If an SSH client logs in through SSH with a userid and password, then sshd.exe can use them to do a secondary Login. This generates a user session that has a full credential that can be used for “workgroup” or AD domain authentication to remote network services including shared disks and SQL Server databases.
However, if you use public key authentication to SSH, then no password is provided. Then sshd.exe can only do an “impersonation” and create a process to run the command passed by the remote user under the local SID of the userid specified in the SSH client connection. The SSH session can access local files permitted to that user, and SQL Server databases on that one machine, but there is no access to network services and files on other machines.
The SSH client can connect using public key authentication to either a local user account or a domain user account. The client private key simply has to match an entry in the authorized_keys file of the .ssh subdirectory of the home/profile directory of the local or domain user. The sshd.exe program can impersonate the local SID or the domain SID. However, creating a session with the domain SID does not generate Kerberos login credentials (a TGT object) just as impersonating a local SID does not provide a password for workgroup resource access. An impersonated domain SID can access local files permitted to that domain user, and can connect to a Login in a SQL Server instance on the local machine, but no access outside the machine is provided. Of course, the client could force a userid/password authentication instead of using the public keys, and then there would be a TGT granting access from the domain account to other computers on the network.
Sandbox Administration
A Developer Sandbox is a set of VMs, some Linux and some Windows, that are used to test applications. An IAM developer may have a Windows Server VM in the Sandbox with an Active Directory. Typically, a Sandbox AD is called yu.yale.sandbox (alias SANDBOX)

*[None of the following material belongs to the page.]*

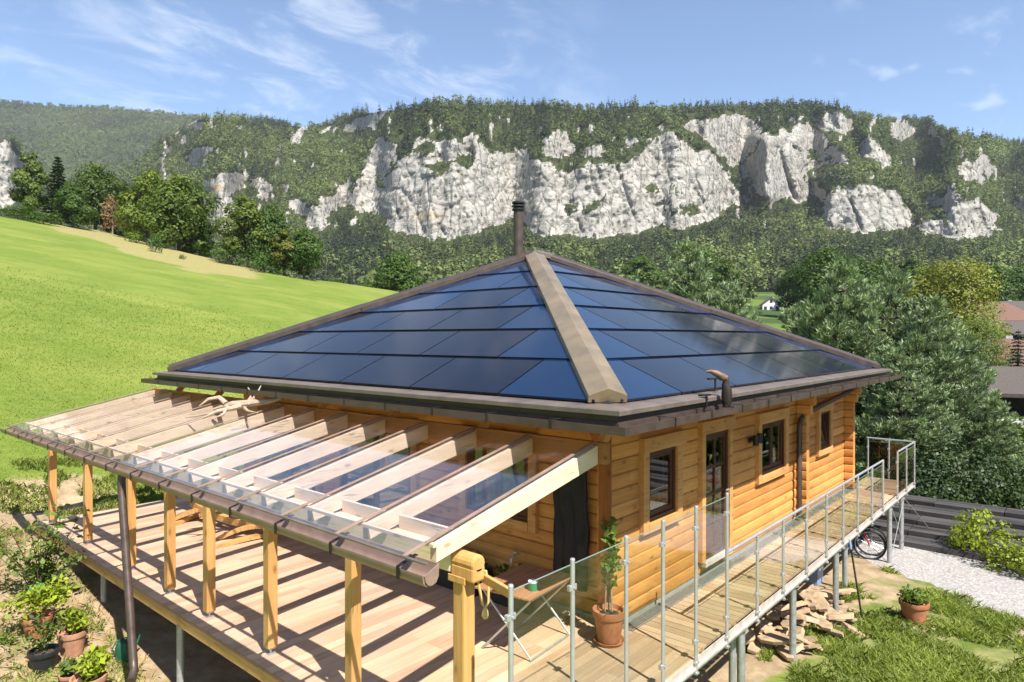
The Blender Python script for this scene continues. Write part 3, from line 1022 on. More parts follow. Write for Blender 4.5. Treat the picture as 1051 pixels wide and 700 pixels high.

No computer or VM can be a member of two Domains, and a Sandbox AD cannot be configured to know about and “trust” the production yu.yale.edu (alias YALE) AD domain. This means that the developers laptop managed workstation is a member of the YALE domain, while other VMs in the sandbox may be unaffiliated “workgroup” computer or members of the SANDBOX domain.
The Windows tools that allow administration across the network are designed to work easily when both machines are members of the same Domain. They work a bit less simply if both machines are in a “workgroup” connected to the same LAN and the same Administrator userid and password are defined on all machines.
However, Windows admin tools do not work when one machine is in a Domain and the other machine is in a Workgroup, or when the two machines are members of different Domains such as YALE and SANDBOX. However, the PowerShell remote commands and sessions (Invoke-Command, New-PSSession) now support SSH between computers and can use public key authentication that works even when the client is the laptop on the YALE Domain and the remote target is either a standalone workgroup VM or a member of the SANDBOX Domain. Generally there is a PowerShell command for any administrative action you want to perform, so you can build PowerShell admin scripts that use
Invoke-Command -UserName bellman -HostName SNARK {…}
in cases where the normal
Invoke-Command -Computer SNARK {…}
doesn’t work because of mismatch between the current logged in user and the affiliation of the target machine.